When the ball is at the bottom of the circle, the equation of the forces is the following:

$T-mg = m\frac{v^2}{R}$

where

T is the tension in the string, which points upward

mg is the weight of the string, which points downward, with

m = 0.158 kg being the mass of the ball

g = 9.8 m/s^2 being the acceleration due to gravity

$m \frac{v^2}{R}$ is the centripetal force, which points upward, with

v = 5.22 m/s being the speed of the ball

R = 1.1 m being the radius of the circular trajectory

Substituting numbers and re-arranging the formula, we find T:

$T=mg+m\frac{v^2}{R}=(0.158 kg)(9.8 m/s^2)+(0.158 kg)\frac{(5.22 m/s)^2}{1.1 m}=5.5 N$

2) 3.9 N

When the ball is at the side of the circle, the only force acting along the centripetal direction is the tension in the string, therefore the equation of the forces becomes:

$T=m\frac{v^2}{R}$

And by substituting the numerical values, we find

$T=(0.158 kg)\frac{(5.22 m/s)^2}{1.1 m}=3.9 N$

3) 2.3 N

When the ball is at the top of the circle, both the tension and the weight of the ball point downward, in the same direction of the centripetal force.
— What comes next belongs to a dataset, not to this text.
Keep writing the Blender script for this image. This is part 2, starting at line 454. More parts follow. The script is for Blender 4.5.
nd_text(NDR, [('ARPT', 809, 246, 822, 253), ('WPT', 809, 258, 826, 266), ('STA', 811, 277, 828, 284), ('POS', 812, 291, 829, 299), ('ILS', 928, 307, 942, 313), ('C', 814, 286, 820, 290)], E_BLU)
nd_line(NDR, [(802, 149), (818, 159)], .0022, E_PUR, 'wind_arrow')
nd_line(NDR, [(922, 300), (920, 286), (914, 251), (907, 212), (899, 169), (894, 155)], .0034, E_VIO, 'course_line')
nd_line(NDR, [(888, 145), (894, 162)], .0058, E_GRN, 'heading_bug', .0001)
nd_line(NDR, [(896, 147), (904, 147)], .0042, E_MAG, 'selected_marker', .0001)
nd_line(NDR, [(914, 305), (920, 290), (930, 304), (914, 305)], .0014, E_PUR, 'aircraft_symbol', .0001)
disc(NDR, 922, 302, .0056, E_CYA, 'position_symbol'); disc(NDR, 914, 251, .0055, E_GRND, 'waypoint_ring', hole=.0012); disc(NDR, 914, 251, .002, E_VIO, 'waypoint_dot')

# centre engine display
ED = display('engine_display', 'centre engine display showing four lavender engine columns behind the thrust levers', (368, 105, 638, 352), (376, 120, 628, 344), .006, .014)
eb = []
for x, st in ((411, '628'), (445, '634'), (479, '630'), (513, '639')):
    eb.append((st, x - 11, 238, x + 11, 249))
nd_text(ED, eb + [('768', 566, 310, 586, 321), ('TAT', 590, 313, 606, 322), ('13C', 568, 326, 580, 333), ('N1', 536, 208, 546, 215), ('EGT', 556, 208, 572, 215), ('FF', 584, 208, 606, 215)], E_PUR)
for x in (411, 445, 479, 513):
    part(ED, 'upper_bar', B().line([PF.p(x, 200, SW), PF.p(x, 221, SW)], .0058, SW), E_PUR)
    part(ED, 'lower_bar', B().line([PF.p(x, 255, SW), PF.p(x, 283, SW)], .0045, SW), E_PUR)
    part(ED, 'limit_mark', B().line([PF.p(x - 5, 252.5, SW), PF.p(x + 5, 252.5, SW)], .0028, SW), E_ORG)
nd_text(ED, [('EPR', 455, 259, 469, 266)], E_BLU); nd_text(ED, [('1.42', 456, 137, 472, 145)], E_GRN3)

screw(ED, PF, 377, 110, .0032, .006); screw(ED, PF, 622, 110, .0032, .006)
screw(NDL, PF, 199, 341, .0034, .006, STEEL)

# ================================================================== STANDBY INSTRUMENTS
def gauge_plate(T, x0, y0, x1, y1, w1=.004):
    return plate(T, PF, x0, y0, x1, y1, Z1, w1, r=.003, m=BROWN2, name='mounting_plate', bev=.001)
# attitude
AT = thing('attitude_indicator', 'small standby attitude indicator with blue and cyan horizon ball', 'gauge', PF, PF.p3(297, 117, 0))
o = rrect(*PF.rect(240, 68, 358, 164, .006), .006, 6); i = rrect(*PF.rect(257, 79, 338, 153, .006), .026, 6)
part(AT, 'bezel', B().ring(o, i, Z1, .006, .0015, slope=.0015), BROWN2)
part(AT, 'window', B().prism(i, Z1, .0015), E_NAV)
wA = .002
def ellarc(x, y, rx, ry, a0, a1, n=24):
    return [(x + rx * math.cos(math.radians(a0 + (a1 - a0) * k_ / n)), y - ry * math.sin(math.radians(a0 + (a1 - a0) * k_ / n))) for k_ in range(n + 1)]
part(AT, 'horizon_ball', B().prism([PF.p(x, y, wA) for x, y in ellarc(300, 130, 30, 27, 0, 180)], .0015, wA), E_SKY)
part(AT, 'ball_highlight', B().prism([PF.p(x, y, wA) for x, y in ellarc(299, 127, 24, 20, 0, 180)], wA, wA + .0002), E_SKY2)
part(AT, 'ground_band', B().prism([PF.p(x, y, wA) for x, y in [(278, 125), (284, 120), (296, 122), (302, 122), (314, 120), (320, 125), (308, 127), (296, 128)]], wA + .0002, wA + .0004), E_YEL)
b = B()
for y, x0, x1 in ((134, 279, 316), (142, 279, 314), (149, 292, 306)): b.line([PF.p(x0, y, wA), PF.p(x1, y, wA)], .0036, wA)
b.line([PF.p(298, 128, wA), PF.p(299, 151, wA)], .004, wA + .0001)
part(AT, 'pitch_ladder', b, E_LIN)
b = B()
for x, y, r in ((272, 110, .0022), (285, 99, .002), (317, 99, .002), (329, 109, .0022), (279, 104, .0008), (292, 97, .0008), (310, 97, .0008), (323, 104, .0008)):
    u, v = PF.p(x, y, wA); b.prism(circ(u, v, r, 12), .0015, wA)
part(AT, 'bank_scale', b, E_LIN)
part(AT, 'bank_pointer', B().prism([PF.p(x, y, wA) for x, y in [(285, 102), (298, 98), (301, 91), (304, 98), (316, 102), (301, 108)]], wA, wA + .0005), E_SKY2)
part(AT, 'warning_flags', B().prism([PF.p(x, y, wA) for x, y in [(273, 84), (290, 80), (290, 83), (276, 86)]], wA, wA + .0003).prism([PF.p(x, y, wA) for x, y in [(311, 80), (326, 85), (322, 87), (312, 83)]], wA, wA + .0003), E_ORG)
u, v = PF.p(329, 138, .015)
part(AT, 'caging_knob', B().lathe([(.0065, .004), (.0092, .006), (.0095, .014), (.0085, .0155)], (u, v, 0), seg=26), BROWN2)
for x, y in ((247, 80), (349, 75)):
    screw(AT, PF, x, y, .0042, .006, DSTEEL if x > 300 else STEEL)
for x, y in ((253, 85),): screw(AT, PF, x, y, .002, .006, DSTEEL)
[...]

Therefore, the equation of the force is

$T+mg=m\frac{v^2}{R}$

And substituting the numerical values and re-arranging it, we find

$T=m\frac{v^2}{R}-mg=(0.158 kg)\frac{5.22 m/s)^2}{1.1 m}-(0.158 kg)(9.8 m/s^2)=2.3 N$

4) 3.3 m/s

The minimum velocity for the ball to keep the circular motion occurs when the centripetal force is equal to the weight of the ball, and the tension in the string is zero; therefore:

$T=0\\mg = m\frac{v^2}{R}$